When there is a data corresponding to the query,
each DNS response contains one RRSet that matches query (qname, qtype, qcalss)
in the authority section. (Section 4.3.2 of RFC 1034).

If a domainname have multiple HTTPS/SVC RRs (that have complex ECH),
it is an RRSet.

Many 'minimal-responses' implementations simply omit unnecessary RRs,
and the RRSet corresponding to the query responds as is.

Some query types requires additional data in the additional section.
It is written in third paragraph of Appendix B.

  For example,
  MX RR requests mail exchange's A/AAAA into the additional section.
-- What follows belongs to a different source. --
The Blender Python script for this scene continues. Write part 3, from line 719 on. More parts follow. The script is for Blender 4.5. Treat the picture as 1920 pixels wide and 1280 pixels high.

> 2) In section 3.2, R8, please add RFC 8961 as a normative reference for how to
> set the timeout (e.g. "UDP requestors MUST observe [RFC8961] in setting their
> timeout.")

  added (but, "SHOULD")

> ----------------------------------------------------------------------
> COMMENT:
> ----------------------------------------------------------------------
> 
> Thanks to Mirja Kuhlewind for the TSVART review, and to the authors for
> responding.
> 
> (1) I support Rob's DISCUSS (and Paul's comment) about SHOULD/MAY. "do it
> unless the OS makes it impossible" is a typical use of SHOULD.

  Changed as
  "R2.  Where supported, UDP responders SHOULD set IP "Don't Fragment flag (DF) 
bit" [RFC0791] on IPv4.

> (2) Section 3.1, R1 says that responders SHOULD omit the fragment header. 
> Under
> what circumstances would it be reasonable to keep it?

  Changed as "R1.  UDP responders SHOULD NOT use IPv6 fragmentation [RFC8200]."